Plans for the $10 million Longboat Key Center for Arts, Culture and Education appear to be moving forward, despite a history of delays.

And come Tuesday, residents may get the most concrete details of the proposed 40,000-square-foot center.

Pat Zunz, former Longboat Key commissioner and a member of the Longboat Key Foundation board of advisers, said the Town Commission workshop Tuesday will feature an engineer’s report on what is allowed on the site just east of Publix Super Market at Shoppes of Bay Isles.

“Plans are still in the early stages,” Zunz said.

But former Mayor Jim Brown said his interest is piqued by what could be a momentous report.

Brown, a member of the foundation’s board of advisers, said he started working on this project in 2002 as member of the former Community Center Advisory Committee, but infighting slowed progress.

“We had to change the whole community board because everybody got at each other’s throats,” he said.

He said the report could come with a proposal from the Ringling College of Art and Design, which has signed a memorandum of understanding with the town pledging to develop plans to build, fund and run the arts and cultural center.

“What I really believe will happen is someone representing Ringling will present a concept and request support to get this thing moving,” Brown said.

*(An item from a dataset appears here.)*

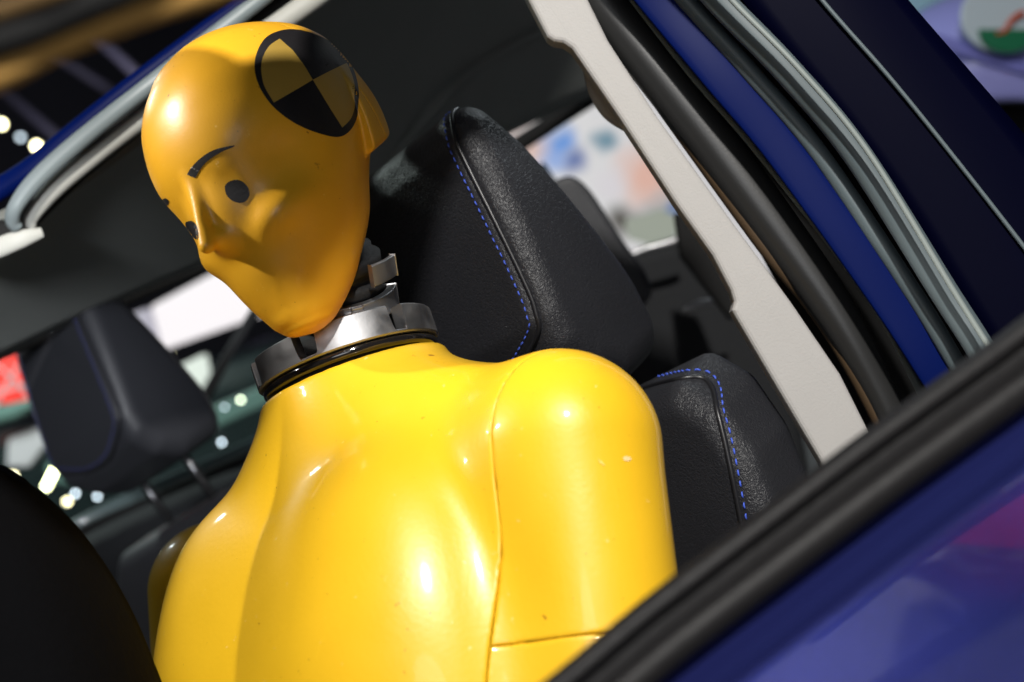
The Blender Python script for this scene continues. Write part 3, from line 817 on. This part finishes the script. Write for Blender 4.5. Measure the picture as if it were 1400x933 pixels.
strip('inner_frame', [(-70, 362, 1.42), (0, 336, 1.41), (36, 316, 1.395), (43, 296, 1.39), (75, 258, 1.39), (130, 212, 1.40), (200, 158, 1.41), (300, 88, 1.43), (410, 12, 1.45), (500, -55, 1.48)], [12, 11, 10, 11, 13, 13, 14, 14, 15, 15], M['trim_rail'], roof, .8)
strip('lower_frame', [(-80, 366, 1.372), (-10, 342, 1.372), (26, 328, 1.372), (58, 318, 1.38)], [14, 14, 13, 7], M['trim_rail'], roof, .5)
slab('headliner', [[W(-90, 358, 1.44), W(62, 296, 1.45), W(256, 154, 1.49), W(470, -60, 1.50), W(640, -260, 1.50), W(860, -330, 1.9), W(1100, -330, 2.2)],
                   [W(-90, 362, 1.46), W(60, 300, 1.46), W(250, 160, 1.50), W(420, 20, 1.54), W(540, -90, 1.60), W(760, -120, 2.0), W(960, -120, 2.3)],
                   [W(-90, 420, 1.58), W(60, 372, 1.60), W(250, 270, 1.66), W(420, 150, 1.75), W(580, 20, 1.9), W(740, -20, 2.15), W(960, -40, 2.4)],
                   [W(-90, 470, 1.72), W(60, 412, 1.74), W(250, 335, 1.80), W(420, 250, 1.92), W(600, 130, 2.1), W(760, 60, 2.3), W(960, 20, 2.5)],
                   [W(-90, 540, 1.84), W(60, 458, 1.86), W(250, 372, 1.94), W(420, 305, 2.06), W(600, 232, 2.2), W(780, 142, 2.45), W(960, 70, 2.6)]], M['headliner'], roof, .02, 2, back=1)
strip('headliner_seam', [(520, 235, 2.1), (600, 140, 2.05), (660, 85, 2.12), (760, 30, 2.2)], 5, M['headliner'], roof, .5)
# near side rail of the roof: its lined underside passes close to the camera
strip('near_roof_rail', [(-160, 160, .46), (0, 98, .46), (70, 62, .46), (190, 12, .46), (330, -35, .48), (500, -100, .52)], [26, 24, 24, 26, 30, 34], mat('rail_lining', (.34, .19, .045), .8), roof, .6)
strip('near_roof_rail_seal', [(-160, 90, .455), (0, 48, .455), (70, 22, .455), (190, -30, .455), (330, -85, .48)], 30, M['void'], roof, .6)
strip('near_roof_flange', [(-160, 60, .45), (0, 14, .45), (120, -28, .45), (260, -80, .46)], 14, mat('rail_lining_dark', (.09, .05, .012), .8), roof, .6)

# --- things low on the far side
dashb = slab('dashboard', [[W(-80, 610, .95), W(-10, 640, .95), W(35, 668, .95), W(92, 714, .96), W(146, 790, .97), W(186, 865, .98), W(215, 950, .99), W(270, 1060, 1.0)],
                  [W(-80, 700, .86), W(0, 720, .86), W(40, 750, .86), W(90, 790, .87), W(140, 860, .88), W(180, 930, .89), W(200, 1000, .9), W(220, 1100, .9)],
                  [W(-80, 1000, .82), W(0, 1010, .82), W(40, 1020, .82), W(70, 1030, .82), W(90, 1040, .82), W(120, 1060, .83), W(140, 1080, .83), W(150, 1150, .84)]], M['dash'], car, .01, 2)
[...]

The Longboat Key Foundation, an advisory board created in 2012 and affiliated with the Community Foundation of Sarasota County, projects the Center for Arts, Culture and Education will serve as the cultural town center with classes for lifelong learning, small stage productions, lectures, concerts and intellectual discussions.

Zunz said three or four years ago, there was still debate whether the island needed a center with similar amenities so nearby in Sarasota. 

“The problems we have with traffic makes this that much more of a viable option,” Zunz said.

The cultural center will be owned by the town and managed by Ringling College under a long-term lease.

Susan Goldfarb will move the Longboat Key Education Center to the development once it is complete, Zunz said.

Former Longboat Key Vice Mayor David Brenner, a member of the Longboat Key Foundation, said Ringling will likely receive the go-ahead for its plans at Tuesday's meeting. He said the plans were still in the “very rough-draft stages.”